Author Archives: Rusty Rueff

About Rusty Rueff

Rusty Rueff, author of purposed worKING. Rusty Rueff is the former Chairman Emeritus of The GRAMMY Foundation in Los Angeles. He most recently completed the successful 16 month leadership role as Coordinating National Co-Chair for Technology for Obama (T4O) for the reelection of President Obama and ten-years of Board service and President of the Board of Trustees of the American Conservatory Theater in San Francisco. Corporately, most recently Rueff was the Chief Executive Officer at SNOCAP, Inc. until the acquisition of the company by imeem, Inc. in April 2008. Before joining SNOCAP in 2005, he was Executive Vice President of Human Resources at Electronic Arts (EA) from 1998 until 2005. He was also with the PepsiCo companies for more than ten years, with the Pratt & Whitney division of United Technologies for two years, and in commercial radio as an on-air personality for six years. Rusty holds an M.S. in counseling and a B.A. in radio and television from Purdue University. In 2003 he was named a distinguished Purdue alumnus, and he and his wife, Patti, are the named benefactors of Purdue’s Patti and Rusty Rueff School of Visual and Performing Arts. He is a corporate director of Glassdoor.com and runcoach. He is the co-founder and Executive Committee Member of T4A.org, serves on the Founding Circle of The Centrist Project and a founding Board Member of The GRAMMY Music Education Coalition. He is also the co-author of the book Talent Force: A New Manifesto for the Human Side of Business. Rusty and his wife, Patti, reside in Hillsborough, CA and Charlestown, R.I.

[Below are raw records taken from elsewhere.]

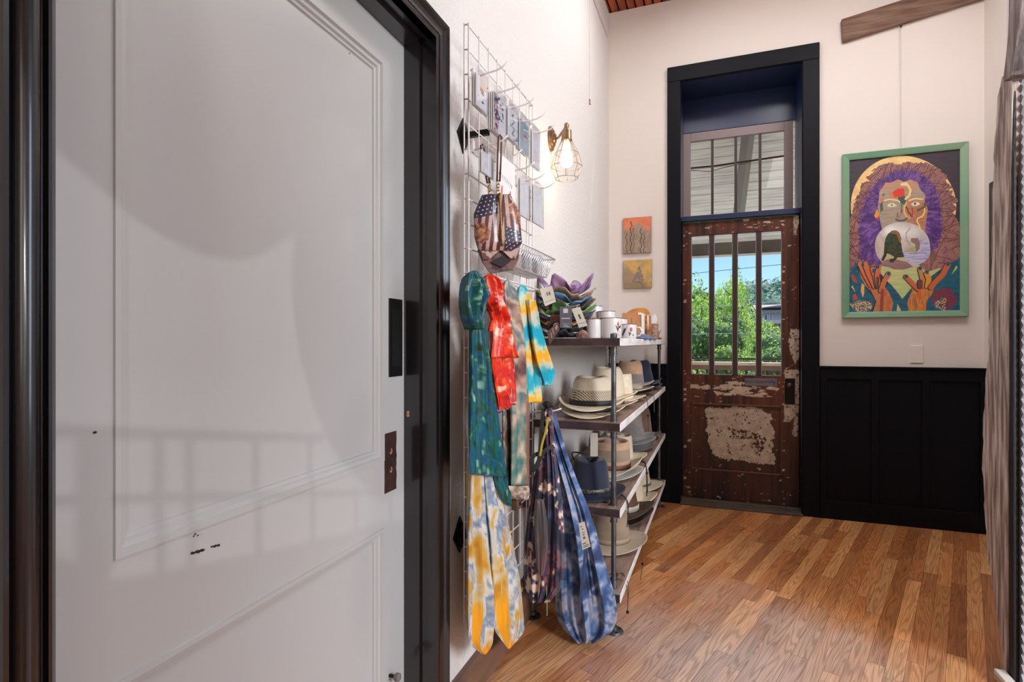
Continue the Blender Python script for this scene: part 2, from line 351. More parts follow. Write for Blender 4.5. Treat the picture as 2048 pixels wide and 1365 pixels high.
# small chips on the raised panel are part of the panel; flush pull, rusty lock plate, floor guide
a0 = onD(777, 606); a1 = onD(803, 600); a2 = onD(803, 752)
w = MB(); dbox(w, a0[0], a1[0], a2[1], a1[1], .0, .004)
fp = bevel(w.build('flush_pull', m_darkmetal, door), .0015)
w = MB(); sm = (a0[0]+a1[0])/2; wd = (a1[0]-a0[0])
dbox(w, sm-wd*.33, sm+wd*.33, a2[1]+.03, a1[1]-.03, .0042, .0046); w.build('finger_recess', M('recess_black', (6, 6, 9), .6), fp)
m_rust = M('rusty_plate', (66, 34, 28), .65, col2=(40, 22, 20), nscale=30, bump=.5)
a0 = onD(769, 868); a1 = onD(792, 862); a2 = onD(770, 988)
w = MB(); pts = []
for k in range(15): pts.append((a0[0]+random.uniform(-.0006, .0006), a2[1]+(a1[1]-a2[1])*k/14))
for k in range(15): pts.append((a1[0]+random.uniform(-.0018, .0018), a1[1]+(a2[1]-a1[1])*k/14))
w.prism([dpt(s, z, .0015) for s, z in reversed(pts)], -DN*.0015)
lp = w.build('lock_plate', m_rust, door)
for vv in (903, 940):
    s, z = onD(781, vv); w = MB(); w.add([dpt(s+.0065*math.cos(2*PI*j/14), z+.0085*math.sin(2*PI*j/14), .0018) for j in range(14)], [tuple(range(14))])
    w.add([dpt(s-.002+.004*math.cos(2*PI*j/14), z+.002+.006*math.sin(2*PI*j/14), .0020) for j in range(14)], [tuple(range(14))], 1)
    q = w.build('knob_hole', [m_rawwood, m_chip], lp)
s, z = onD(797, 1356, .03)
bp = dpt(s, z, 0); t = thing('door_bumper', (bp.x, bp.y, bp.z), 'small grey round rubber bumper screwed to the foot of the white sliding door', 'door bumper')
w = MB(); w.tube([dpt(s, z, -.001), dpt(s, z, .018)], .005, 10); w.build('stem', m_darkmetal, t, True, autos=40)
w = MB(); w.tube([dpt(s, z, .018), dpt(s, z, .022), dpt(s, z, .032), dpt(s, z, .034)], [.009, .0115, .0115, .009], 18); w.build('cap', M('grey_rubber', (120, 112, 110), .6), t, True, autos=40)
# --- end wall: wainscot
w = MB(); BZ = 1.023; y = YE
def wains(w, x0, x1, battens):
    w.box(x0, x1, y-.010, y+.002, 0, BZ); w.box(x0, x1, y-.030, y-.008, 0, .125)       # backing + base
    w.box(x0, x1, y-.022, y-.008, BZ-.075, BZ)
    w.box(x0, x1, y-.034, y, BZ, BZ+.012)
    for b0, b1 in battens: w.box(b0, b1, y-.022, y-.008, .125, BZ-.075)
def xat(u): return onY(u, 800, YE).x
wains(w, DX1+.105, XR-.001, [(xat(1640), xat(1653)), (xat(1741), xat(1756)), (xat(1842), xat(1857)), (xat(1958), XR)])
wains(w, XW+.001, DX0-.095, [(XW+.001, XW+.06), (-.47, -.43)])
ws = w.build('trim_2', m_navy); st(bevel(ws, .002))
# --- end door casing, recess lining, transom bar, threshold
CX0, CX1, CZ = -.361, .6416, 3.245
w = MB()
w.box(CX0, DX0, YE-.028, YE+.001, 0, DZ); w.box(DX1, CX1, YE-.028, YE+.001, 0, DZ); w.box(CX0, CX1, YE-.028, YE+.001, DZ, CZ)
w.box(DX0-.004, DX0+.004, YE-.020, YE, 0, DZ); w.box(DX1-.004, DX1+.004, YE-.020, YE, 0, DZ); w.box(DX0, DX1, YE-.020, YE, DZ-.004, DZ+.004)
o = bevel(w.build('trim_3', m_navy), .003); st(o)
TY = 4.60
w = MB()
w.box(DX0-.02, DX0, YE, TY+.07, 0, DZ); w.box(DX1, DX1+.02, YE, TY+.07, 0, DZ); w.box(DX0-.02, DX1+.02, YE, TY+.07, DZ, DZ+.02)
w.box(DX0, DX1, TY, TY+.03, 2.87, DZ)                       # panel above the transom
w.box(DX0, DX1, YE+.085, TY+.05, 2.112, 2.150)              # transom bar
w.box(DX0-.001, DX0+.012, YE+.16, TY, 0, 2.112); w.box(DX1-.012, DX1+.001, YE+.16, TY, 0, 2.112)
o = bevel(w.build('trim_4', m_navyin), .002); st(o)
w = MB(); w.box(DX0, DX1, YE-.05, TY+.06, 0, .014); w.box(DX0+.01, DX1, YE+.05, YE+.1, .0, .022)
st(bevel(w.build('trim_5', M('worn_threshold', (92, 76, 62), .5, col2=(60, 52, 48), nscale=8, stretch=(1, 8, 1))), .003))
# --- transom window
m_mauve = M('mauve_sash_paint', (150, 132, 130), .45, bump=.1)
m_munt = M('dark_muntin', (58, 38, 32), .5)
m_glass = glassmat('clear_glass')
GX0, GX1 = -.2125, .462
w = MB(); w.box(DX0, GX0, TY, TY+.035, 2.16, 2.868); w.box(GX1, DX1-.018, TY, TY+.035, 2.16, 2.868); w.box(GX0, GX1, TY, TY+.035, 2.80, 2.868); w.box(GX0, GX1, TY, TY+.035, 2.15, 2.19)
t = bevel(w.build('window_1', m_mauve), .003); st(t)
for uu in (1424.7, 1471.5, 1520):
    X = onY(uu, 300, TY+.02).x; w = MB(); w.box(X-.0095, X+.0095, TY+.006, TY+.028, 2.185, 2.805); w.build('muntin', m_munt, t)
w = MB(); w.box(GX0-.003, GX1+.003, TY+.015, TY+.019, 2.185, 2.805); w.build('pane', m_glass, t)
# --- weathered door leaf, built as one dense sheet of colour per face
LX0, LX1, LY = -.262, .536, YE+.115
gx0, gx1, gz0, gz1 = -.198, .424, .952, 2.006
def ey(u, v, Y): p = onY(u, v, Y); return p.x, p.z
m_peel = M('peeling_brown_door', (80, 40, 30), .42, attr=True, bump=.35, bscale=40, bstretch=(1, 1, .3))
def peel(w, x0, x1, z0, z1, yy, step=.004):
    nx = max(2, int((x1-x0)/step)); nz = max(2, int((z1-z0)/step)); o = len(w.v)
    X, Z = np.meshgrid(np.linspace(x0, x1, nx+1), np.linspace(z0, z1, nz+1))
    w.v += list(zip(X.ravel().tolist(), [yy]*X.size, Z.ravel().tolist()))
    for j in range(nz):
        for i in range(nx):
            a = o+j*(nx+1)+i; w.f.append((a, a+1, a+nx+2, a+nx+1)); w.m.append(0)
def peelcol(w):
    V = np.array(w.v); X = V[:, 0]; Z = V[:, 2]
    base = ramp(fbm(X*28, Z*2.2, 3), [(.2, (44, 18, 12)), (.45, (92, 42, 24)), (.6, (116, 56, 32)), (.85, (66, 30, 18))])
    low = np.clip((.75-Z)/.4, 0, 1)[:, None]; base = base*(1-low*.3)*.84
    cream = ramp(fbm(X*30, Z*30, 9), [(.2, (176, 152, 130)), (.8, (206, 186, 162))])
    # wear patches, given on the door in photo positions
    c = F*1.0
    fwd = -X*SA+(V[:, 1])*CA; rt = X*CA+V[:, 1]*SA
    U = CU+F*rt/fwd; Vv = CV-F*(Z-EYE)/fwd
    nz = fbm(X*38, Z*38, 21, 5); n2 = fbm(X*90, Z*90, 33, 4); mask = np.zeros(len(X), bool)
    def reg(x, y): return ((x)/4.015+1330, (y)/4.015+720)
    P = [reg(*q) for q in [(325, 380), (400, 385), (460, 395), (560, 370), (640, 380), (700, 378), (780, 395), (830, 440), (860, 440), (850, 520), (882, 560), (865, 640), (860, 740), (890, 790), (870, 845), (800, 840), (700, 830), (600, 800), (510, 805), (400, 765), (350, 680), (355, 620), (325, 560), (350, 500), (320, 420)]]
    du = (nz-.5)*14; dv = (n2-.5)*10
    m0 = inpoly(U+du, Vv+dv, P)
    holes = (inpoly(U+du, Vv+dv, [reg(*q) for q in [(520, 550), (600, 560), (700, 590), (760, 600), (830, 640), (760, 780), (700, 740), (680, 640), (530, 640)]]) & (n2 > .47)) | ((fbm(X*60, Z*60, 44) > .72))
    mask |= m0 & ~holes
    lock = inpoly(U, Vv, [reg(*q) for q in [(205, 195), (330, 200), (400, 190), (560, 170), (850, 210), (920, 230), (860, 300), (720, 300), (600, 285), (420, 290), (380, 240), (205, 235)]])
    mask |= lock & (fbm(X*22, Z*75, 51, 5) > .47)
    for Q in [[(1330+a/3.59, 400+b_/3.59) for a, b_ in [(905, 925), (968, 935), (968, 1130), (930, 1180), (900, 1080), (890, 980)]],
              [(1330+a/3.59, 400+b_/3.59) for a, b_ in [(860, 1225), (970, 1220), (970, 1365), (860, 1300)]],
              [(1330+a/3.59, 400+b_/3.59) for a, b_ in [(925, 110), (960, 110), (950, 250), (925, 255)]],
              [reg(*q) for q in [(955, 360), (1080, 370), (1075, 420), (1000, 500), (955, 500)]], [reg(*q) for q in [(1035, 480), (1065, 440), (1060, 620), (1025, 610)]],
              [reg(*q) for q in [(965, 80), (1080, 110), (1080, 360), (1045, 360), (965, 180)]]]:
        mask |= inpoly(U+du*.5, Vv+dv*.5, Q) & (n2 > .34)
    mask |= inpoly(U, Vv, [(1330+a/3.59, 400+b_/3.59) for a, b_ in [(560, 140), (860, 110), (860, 215), (580, 215)]]) & (fbm(X*20, Z*70, 61) > .64)
    edge = (np.abs(U-1567) < 3) | (np.abs(U-1370) < 3)
    mask |= edge & (fbm(X*8, Z*26, 71) > .70)
    mask |= (fbm(X*34, Z*60, 81, 5) > .775)
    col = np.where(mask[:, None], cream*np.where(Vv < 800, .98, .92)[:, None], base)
    return s2la(col)
w = MB()
peel(w, LX0, gx0, .018, 2.104, LY); peel(w, gx1, LX1, .018, 2.104, LY); peel(w, gx0, gx1, gz1, 2.104, LY)
pz1, pz0 = .737, .233; px0, px1 = gx0, gx1
peel(w, gx0, gx1, pz1, gz0, LY); peel(w, gx0, gx1, .018, pz0, LY); 
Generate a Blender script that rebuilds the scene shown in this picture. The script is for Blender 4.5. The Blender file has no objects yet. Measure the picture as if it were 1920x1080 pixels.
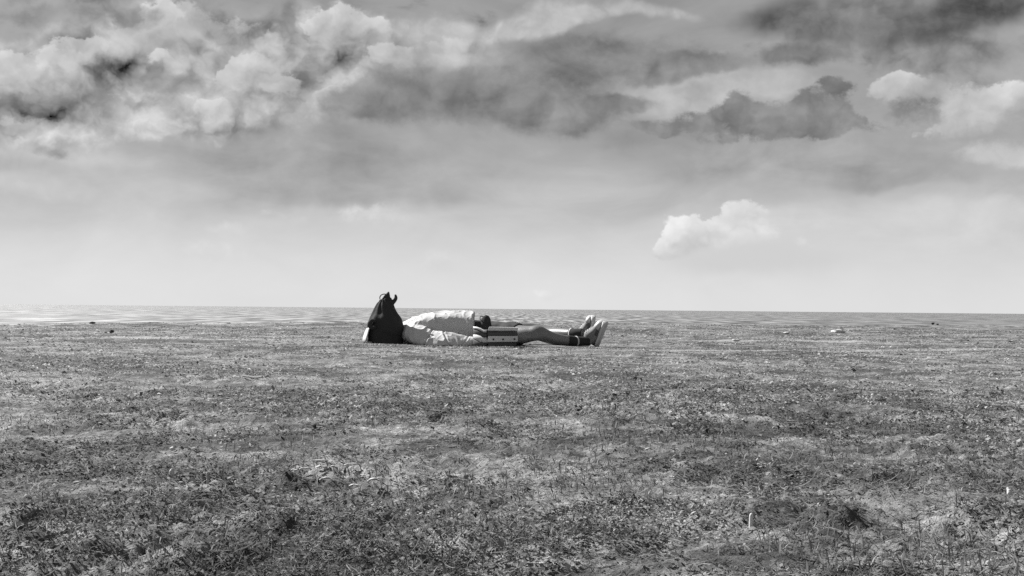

day 192: The Upside Down Pyramid

Back in the early 1990’s there was a lot of talk about how companies that really understood their employees would be thinking differently about the organization charts of their companies What they would do is invert the traditional organizational pyramid with the CEO upside down so that the front-line employee would be at the top of the pyramid, not the bottom. It was a visual way of trying to show that they wanted the front-line employee to feel like they were all there for them. Companies started renaming their headquarters into “service centers” or “support centers” with the idea that the senior executives and the people in headquarters were there to serve and support everyone else. Those ideas hung around for awhile but now we hear less about them. The principle was right though. If you are manager, you are there to support and serve the needs of those who work for you, not the other way around. Those who think that they are the boss to have others serve them find out sooner or later that they aren’t very good bosses. Servant leadership is about knowing who is really doing the work and being there for them. There is no better example that the leader who served others first than our Lord. We read in Mark; “For even the Son of Man came not to be served but to serve others and to give his life as a ransom for many.” The thought for today as you go to work is how are you serving others? Are you looking at the needs of the people on your team and in your organization and trying to figure out how you can best provide service to them? Or, are you waiting for others to serve you? I think we all know the right answer. See if you can’t turn the pyramid upside down today and take a different vantage point and become the leader or team member who serves others. You may find that it is a much better view from that vantage point.